In the first centuries of the Christian church, Christians never celebrated the birth of Jesus. That holy day (holiday) did not happen until about 354 AD when it was first listed as a Roman celebration in Filocalus’ Chronographia. This means that until Christianity became the state religion of Rome under Theodosius in c. 380 AD, Christians did not celebrate Christmas at all. And the December 25 date was the culmination of a Roman mid-winter festival called the Saturnalia dedicated by human sacrifices to the god of Time Saturn. It was a time to cut loose where slaves became masters for a week and there was topsy-turvy revelry of all kinds, good and bad.
Our Christmas trees were brought to America by the Germans who had adopted the tree in the 1500’s as a symbol of “everlasting” (Jesus as Everlasting) and brought it into their homes at Christmas time. But the “evergreen” palm tree in ancient Egypt and the fir trees of northern Europe had symbolized, and often been worshipped, as trees of the gods.
People have always brought flowers and other gifts of nature into their homes. Often they became or were pagan symbols of their many gods. Sometimes they were simply beautiful. The winter holly so loved of the Teutonic gods and the ancient Roman laurel, the Celtic/Druid mistletoe all were brought into homes in the wintertime to honor gods and because they gave natural life to a barren time of year. Those symbols were grafted into our winter Christmas decorations.
Hertha (aka Nertha) was an ancient Norse goddess of the fireplace, the hearth. The importance of fire and the fire “place” goes way back to the dawn of man when fire was his only comfort against nature, the means of his edible meat and his protection and weapon against the foes of nature. One cannot forget that “fallen man” was barred from re-entering his Edenic state by fire: “After (God) drove the man out, he placed on the east side of the Garden of Eden cherubim and a flaming sword flashing back and forth to guard the way to the tree of life.”

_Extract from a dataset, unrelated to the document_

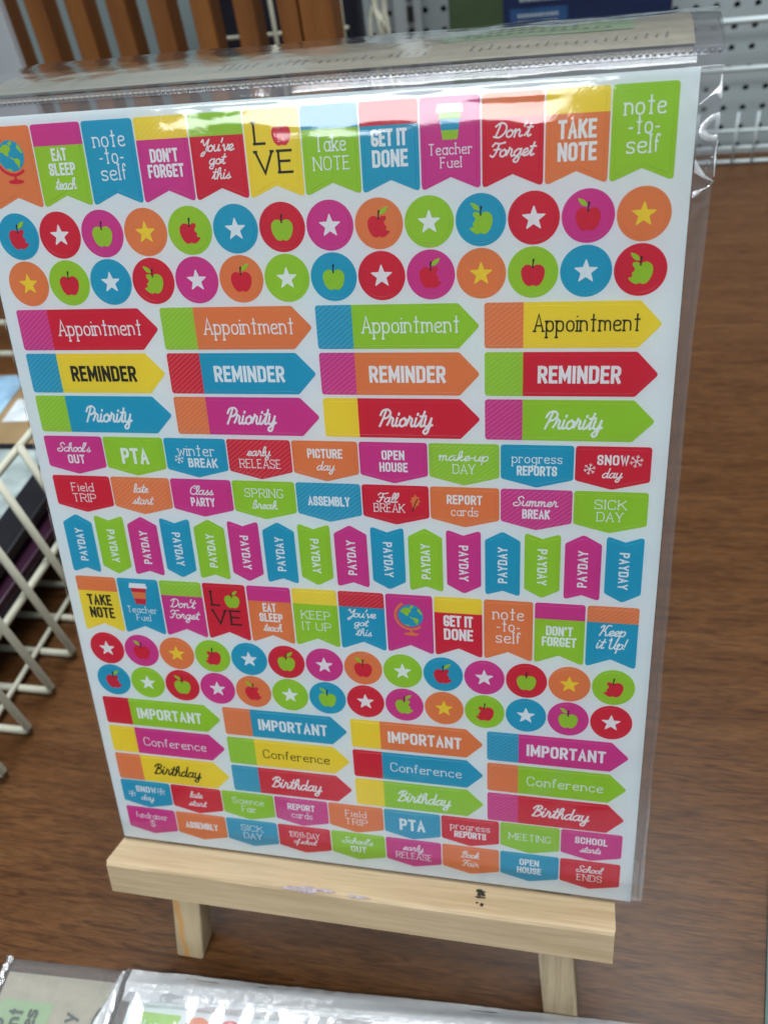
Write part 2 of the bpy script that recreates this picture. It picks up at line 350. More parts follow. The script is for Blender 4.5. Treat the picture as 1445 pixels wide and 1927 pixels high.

It would take us far afield if the reasons for that act of God were to be explored in this article. So I forego. But the importance of the fire place has been enshrined in our saying, “Hearth and Home.”
Santa Claus, a composite of many ancient heroes and gods who rode their horses across dark night skies, rides his reindeer-driven sleigh across the heavens, lands onto rooftops and comes down the chimney into the hearth/the heart of the home. Santa Claus is, also, called St. Nick. Now we do have a Christian overlay to the jolly old man. Nicholas aka Nikolaus, (c. 270 – c. 343 AD) from Myra in Turkey, was a very rich man whose parents had died when he was young and left him their money. He was a Christian and spent much of his inheritance giving gifts to poor children—the origin of our gift giving at Christmas.
But one can see the organized Christian church’s overlay of Christian beliefs on to pagan beliefs. Why? Why did that happen? The wise or unwise men of ancient/medieval/modern times who led the Church of Christ into uncharted places of fixed pagan gods/goddesses and mores were obviously trying to make the Christian Gospel (the Good News) of forgiveness of sins and redemption through Jesus the Christ as palatable and acceptable to pagans as they could, especially where the important, looked-forward-to celebrations of the pagan year were concerned. So they Christianized pagan festivals. Simple. Right?